Au milieu du déluge de feu d’Israël qui semble vouloir dessiner les contours d’un nouveau Moyen-Orient, leur absence aurait presque pu passer inaperçue. C’est pourtant un petit séisme que viennent de vivre les familles des victimes de l’explosion du 4 août 2020 au port de Beyrouth : ce vendredi 4 octobre, pour la première fois depuis le drame ayant coûté la vie à 235 personnes, elles ne se sont pas rassemblées sous la statue de l’Émigré, en face du port, comme c’était le cas chaque mois depuis plus de quatre ans. « Jusqu’à hier soir, on voulait descendre, ne serait-ce qu’en petit nombre. Mais la frappe survenue hier soir dans la banlieue sud a été tellement terrifiante que nous avons décidé d’annuler. Jusqu’ici, nous n’avions jamais manqué ce rassemblement mensuel, mais là, c’est la guerre, et nous sommes tous suffisamment traumatisés », rappelle Hélène Ata, dont le frère jumeau a perdu la vie le 4 août 2020, tandis que son autre frère a été paralysé à vie.
« Avec chaque raid, avec chaque cri de détresse qui émane des décombres, les souvenirs du 4-Août reviennent raviver nos blessures », relate l’association des familles des victimes de l’explosion dans un communiqué publié vendredi. « Nous vivons tous des troubles de stress post-traumatiques. Après l’explosion, mon frère est resté 18 heures sous les décombres. Chaque image d’immeuble effondré le replonge dans cette journée d’horreur », explique Hélène Ata. D’autant qu’après avoir principalement ciblé le Liban-Sud, la plaine de la Békaa et la banlieue sud de Beyrouth, les frappes israéliennes visent désormais aussi des quartiers réputés sûrs de la capitale et des villes jusqu’ici épargnées. « Tout le Liban est dangereux. Il y a des familles à Aley qui se pensaient en sécurité, mais leur ville a été ciblée hier », dit Hélène Ata.

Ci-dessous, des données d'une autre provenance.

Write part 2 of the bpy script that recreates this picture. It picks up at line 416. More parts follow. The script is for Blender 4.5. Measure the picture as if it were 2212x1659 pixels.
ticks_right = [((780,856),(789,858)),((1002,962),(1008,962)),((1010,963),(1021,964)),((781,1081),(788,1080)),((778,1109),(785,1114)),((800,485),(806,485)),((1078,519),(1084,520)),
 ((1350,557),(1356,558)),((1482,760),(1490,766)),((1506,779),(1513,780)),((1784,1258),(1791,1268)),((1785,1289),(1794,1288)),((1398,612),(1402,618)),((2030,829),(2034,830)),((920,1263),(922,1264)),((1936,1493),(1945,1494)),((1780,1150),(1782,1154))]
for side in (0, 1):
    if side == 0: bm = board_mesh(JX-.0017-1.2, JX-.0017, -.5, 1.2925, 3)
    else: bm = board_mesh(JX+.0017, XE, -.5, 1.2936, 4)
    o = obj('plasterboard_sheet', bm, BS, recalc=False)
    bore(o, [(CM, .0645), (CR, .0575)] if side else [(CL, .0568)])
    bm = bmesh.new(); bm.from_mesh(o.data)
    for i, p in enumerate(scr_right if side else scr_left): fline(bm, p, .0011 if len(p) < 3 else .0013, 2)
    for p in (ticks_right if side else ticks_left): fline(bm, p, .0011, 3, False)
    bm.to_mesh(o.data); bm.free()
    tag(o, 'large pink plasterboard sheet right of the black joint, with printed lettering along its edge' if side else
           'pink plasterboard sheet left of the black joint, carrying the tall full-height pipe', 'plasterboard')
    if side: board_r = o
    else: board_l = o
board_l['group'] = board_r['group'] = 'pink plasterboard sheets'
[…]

Le communiqué vient aussi clarifier l’état d’esprit des familles après la mort du chef du Hezbollah Hassan Nasrallah le 27 septembre dans un bombardement israélien et les pertes subies dans les rangs du parti. « Après l’assassinat de Nasrallah, beaucoup de voix se sont élevées disant qu’on devait être contents d’avoir enfin obtenu justice. C’est de l’ignorance : nous, ce que l’on demande, c’est d’aller au bout de l’enquête. Certes, beaucoup de partis, dont le Hezbollah, ont tout fait pour la freiner, mais face à la catastrophe humanitaire en cours, on ne peut que souffrir avec les victimes », dit Hélène Ata. Le Liban est en guerre, précise-t-elle, et « les bombes israéliennes ne font pas de distinction. Aujourd’hui, deux ambulances ont encore été touchées ». Plusieurs responsables politiques et sécuritaires, dont certains proches du Hezbollah, sont poursuivis par le juge d’instruction près la Cour de justice, Tarek Bitar, chargé de l’enquête.
À l’inverse, les familles se disent solidaires avec les victimes, les comprenant mieux que quiconque : « Seul celui qui souffre ressent la douleur des autres. Nous éprouvons vos blessures et les ajoutons aux nôtres », dit le communiqué, dénonçant « la faillite de l’État à protéger ses citoyens », et celle des Nations unies « incapables d’arrêter le massacre des innocents ».